Machado de Assis foi o primeiro a reclamar dos sucessivos aterros na baía. Bem verdade que Machado não previu o maior parque do mundo, mas profetizou que na área roubada à baía haveria um circo de cavalinhos. Acertou na mosca. Periodicamente, ali são montados os circos previstos no século passado.
Oscar Niemeyer era contra o aterro que distanciava a cidade do mar. Da Barra até o centro da cidade, o carioca pode ir vendo o mar em sua ida diária para o trabalho. Com o aterro, ele penetra no maior parque do mundo e só.
Lota foi contra a construção de quatro pistas de acesso, ligando o centro à zona sul. Quem enfrenta um congestionamento no dito parque maior do mundo tem a quem dirigir suas pragas. Num país que dispõe de algumas das flores mais bonitas do mundo, no aterro não foi plantada uma única rosa, uma acácia, uma dama de noite, um flamboyant -árvore que fez a glória de Paquetá.

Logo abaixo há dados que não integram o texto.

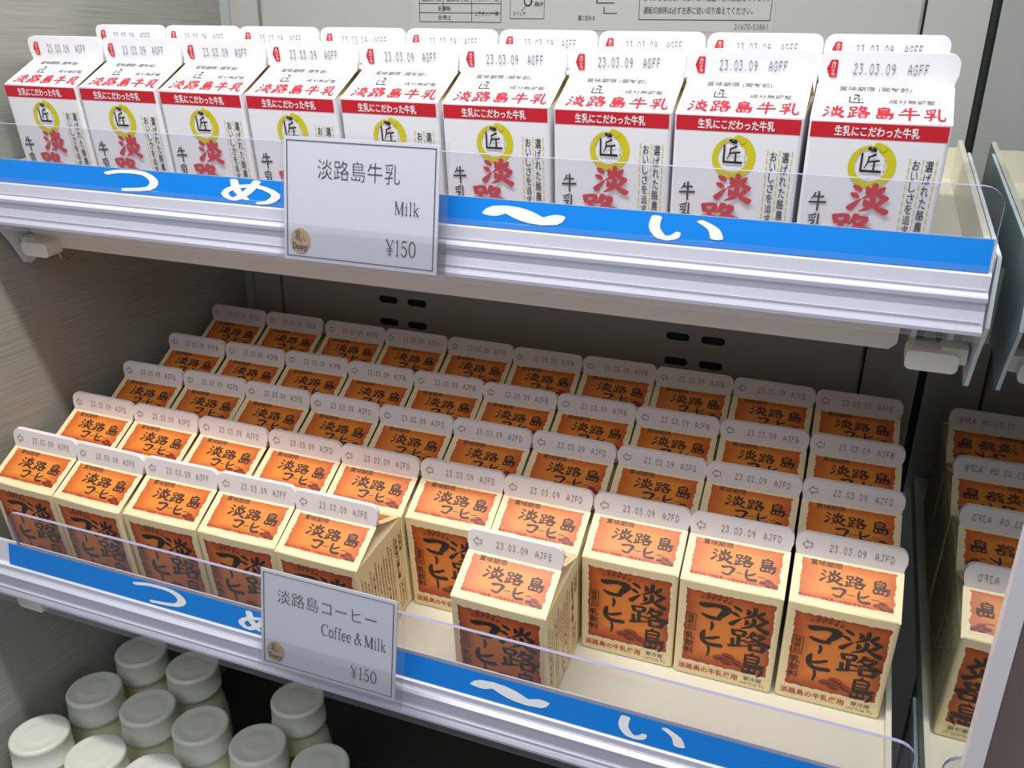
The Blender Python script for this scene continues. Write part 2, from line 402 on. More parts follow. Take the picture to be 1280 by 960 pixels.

O Rio seria impensável sem a ligação expressa que precisava ser construída antes mesmo de Lacerda chegar ao governo. O prefeito Mendes de Moraes já havia feito alguma coisa em Botafogo e no Flamengo, era pouco. O problema é que essas coisas deviam ser entregues a urbanistas e não a vitrinistas. Lota chamou Burle Marx, um paisagista, para integrar a sua equipe. O aterro exigia um urbanista, nunca um paisagista. Em matéria de paisagem, o Rio não precisaria de ninguém. Era só manter o mesmo cenário em que viviam as tamoias nuas que deram tanta preocupação a Nóbrega e Anchieta.
Aliás, a tendência de entregar a cidade a vitrinistas continua até hoje. O prefeito atual transformou certas ruas em ruínas de guerra para melhorar o visual que está sendo piorado. A cidade ficará mais feia e menos operacional. Mas já falei sobre isso em crônica passada.